Rows from a 3D scene dataset:
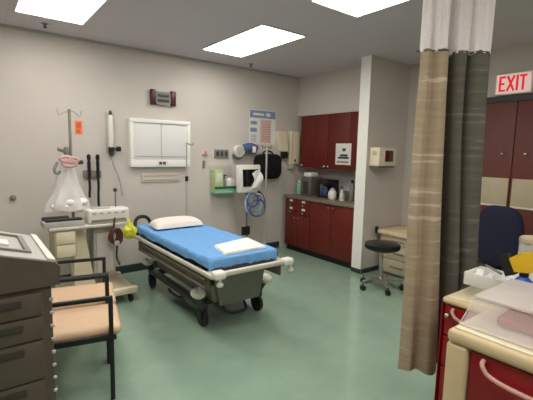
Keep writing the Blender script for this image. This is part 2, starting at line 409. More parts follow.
# pressure gauge and cuff
t = thing('pressure_gauge', (3.25, YW, 1.45), 'wall blood pressure gauge with white dial and slate blue cuff above the monitor', 'medical instrument')
MB().box(3.08, 3.46, YW-.03, YW, 1.48, 1.52, .006).build('wall_mount', 'lgrey', t)
g = MB(); g.cyl((3.13, YW-.03, 1.55), (3.13, YW-.1, 1.55), .085, seg=24).build('gauge_body', 'white', t)
MB().cyl((3.13, YW-.1, 1.55), (3.13, YW-.105, 1.55), .066, seg=24).build('dial', 'lgrey', t)
MB().tube([(3.2+.2*s, YW-.1, 1.575+.03*math.sin(s*PI)) for s in (0, .25, .5, .75, 1)], .07, 14, 1).build('cuff', 'slate', t)
MB().box(3.3, 3.36, YW-.175, YW-.165, 1.53, 1.62, .004).build('cuff_strap', 'paper', t)
MB().tube([(3.2, YW-.1, 1.5), (3.15, YW-.09, 1.44), (3.08, YW-.06, 1.43), (3.05, YW-.03, 1.5)], .01, 8, 2).build('air_hose', 'dgrey', t)
# patient monitor on a stand
t = thing('patient_monitor', (3.1, 4.44, 0), 'white framed monitor with black screen on a rolling stand by the back wall', 'monitor')
bx = MB().box(2.93, 3.32, 4.42, 4.52, .975, 1.36, .02, rot=(-.06, 0, .1)); bx.build('housing', 'white', t)
MB().box(2.985, 3.265, 4.414, 4.424, 1.06, 1.30, .004, rot=(-.06, 0, .1)).build('screen', 'screen', t)
MB().grid(lambda u, v: Vector((3.13+u*.16+.03*math.sin(v*5), 4.395-.012*math.sin(u*7+v*4)-.012*v*(1-v), 1.24-v*.24+.05*math.sin(u*3))), 10, 10).build('taped_sheet', 'linen', t)
MB().cyl((3.1, 4.48, .98), (3.1, 4.46, .12), .018).build('pole', 'chrome', t)
MB().box(2.99, 3.12, 4.40, 4.44, .38, .5, .01).build('battery_pack', 'black', t)
s = MB()
for k in range(5):
    a = 2*PI*k/5+.3; s.box(3.1+.085*math.cos(a)-.08, 3.1+.085*math.cos(a)+.08, 4.46+.085*math.sin(a)-.017, 4.46+.085*math.sin(a)+.017, .07, .1, .006, rot=(0, 0, a))
s.build('base', 'lgrey', t)
for k in range(5):
    a = 2*PI*k/5+.3; x, y = 3.1+.16*math.cos(a), 4.46+.16*math.sin(a)
    MB().cyl((x-.012, y, .035), (x+.012, y, .035), .035).cyl((x, y, .035), (x, y, .075), .008).build('caster', 'black', t)
for i, (cx, cz, R, q, mm) in enumerate(((3.13, .83, .12, 1.05, 'paleblue'), (3.16, .8, .15, .95, 'paleblue'), (3.2, .84, .1, 1.2, 'lgrey'), (3.1, .88, .09, 1.0, 'slate'), (3.17, .77, .13, .9, 'slate'))):
    MB().ring((cx, 4.385-.02*i, cz), R, .013, 'y', sq=q).build('coiled_hose', mm, t)
MB().tube([(3.26, 4.42, .99), (3.33, 4.4, .92), (3.36, 4.39, .82), (3.33, 4.39, .75)], .018, 8, 2).build('cable', 'maroon', t)
MB().cyl((3.1, 4.44, .93), (3.1, 4.28, .93), .012).build('hose_hook', 'chrome', t)
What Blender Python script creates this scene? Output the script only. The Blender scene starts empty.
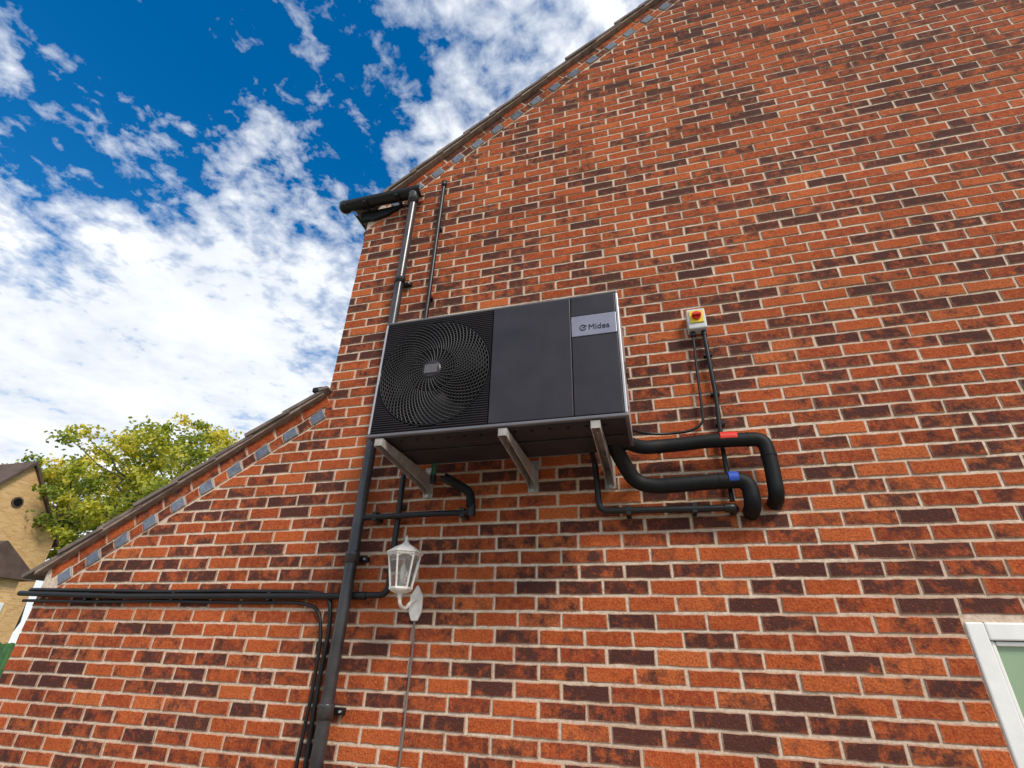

- SET PROBLEM:
Output the lines above in full and exactly as given, omitting any pictures.

- ANSWER TO THE EXERCISE:
Keep writing the Blender script for this image. This is part 2, starting at line 409. More parts follow.
# pressure gauge and cuff
t = thing('pressure_gauge', (3.25, YW, 1.45), 'wall blood pressure gauge with white dial and slate blue cuff above the monitor', 'medical instrument')
MB().box(3.08, 3.46, YW-.03, YW, 1.48, 1.52, .006).build('wall_mount', 'lgrey', t)
g = MB(); g.cyl((3.13, YW-.03, 1.55), (3.13, YW-.1, 1.55), .085, seg=24).build('gauge_body', 'white', t)
MB().cyl((3.13, YW-.1, 1.55), (3.13, YW-.105, 1.55), .066, seg=24).build('dial', 'lgrey', t)
MB().tube([(3.2+.2*s, YW-.1, 1.575+.03*math.sin(s*PI)) for s in (0, .25, .5, .75, 1)], .07, 14, 1).build('cuff', 'slate', t)
MB().box(3.3, 3.36, YW-.175, YW-.165, 1.53, 1.62, .004).build('cuff_strap', 'paper', t)
MB().tube([(3.2, YW-.1, 1.5), (3.15, YW-.09, 1.44), (3.08, YW-.06, 1.43), (3.05, YW-.03, 1.5)], .01, 8, 2).build('air_hose', 'dgrey', t)
# patient monitor on a stand
t = thing('patient_monitor', (3.1, 4.44, 0), 'white framed monitor with black screen on a rolling stand by the back wall', 'monitor')
bx = MB().box(2.93, 3.32, 4.42, 4.52, .975, 1.36, .02, rot=(-.06, 0, .1)); bx.build('housing', 'white', t)
MB().box(2.985, 3.265, 4.414, 4.424, 1.06, 1.30, .004, rot=(-.06, 0, .1)).build('screen', 'screen', t)
MB().grid(lambda u, v: Vector((3.13+u*.16+.03*math.sin(v*5), 4.395-.012*math.sin(u*7+v*4)-.012*v*(1-v), 1.24-v*.24+.05*math.sin(u*3))), 10, 10).build('taped_sheet', 'linen', t)
MB().cyl((3.1, 4.48, .98), (3.1, 4.46, .12), .018).build('pole', 'chrome', t)
MB().box(2.99, 3.12, 4.40, 4.44, .38, .5, .01).build('battery_pack', 'black', t)
s = MB()
for k in range(5):
    a = 2*PI*k/5+.3; s.box(3.1+.085*math.cos(a)-.08, 3.1+.085*math.cos(a)+.08, 4.46+.085*math.sin(a)-.017, 4.46+.085*math.sin(a)+.017, .07, .1, .006, rot=(0, 0, a))
s.build('base', 'lgrey', t)
for k in range(5):
    a = 2*PI*k/5+.3; x, y = 3.1+.16*math.cos(a), 4.46+.16*math.sin(a)
    MB().cyl((x-.012, y, .035), (x+.012, y, .035), .035).cyl((x, y, .035), (x, y, .075), .008).build('caster', 'black', t)
for i, (cx, cz, R, q, mm) in enumerate(((3.13, .83, .12, 1.05, 'paleblue'), (3.16, .8, .15, .95, 'paleblue'), (3.2, .84, .1, 1.2, 'lgrey'), (3.1, .88, .09, 1.0, 'slate'), (3.17, .77, .13, .9, 'slate'))):
    MB().ring((cx, 4.385-.02*i, cz), R, .013, 'y', sq=q).build('coiled_hose', mm, t)
MB().tube([(3.26, 4.42, .99), (3.33, 4.4, .92), (3.36, 4.39, .82), (3.33, 4.39, .75)], .018, 8, 2).build('cable', 'maroon', t)
MB().cyl((3.1, 4.44, .93), (3.1, 4.28, .93), .012).build('hose_hook', 'chrome', t)
What Blender Python script creates this scene? Output the script only. The Blender scene starts empty.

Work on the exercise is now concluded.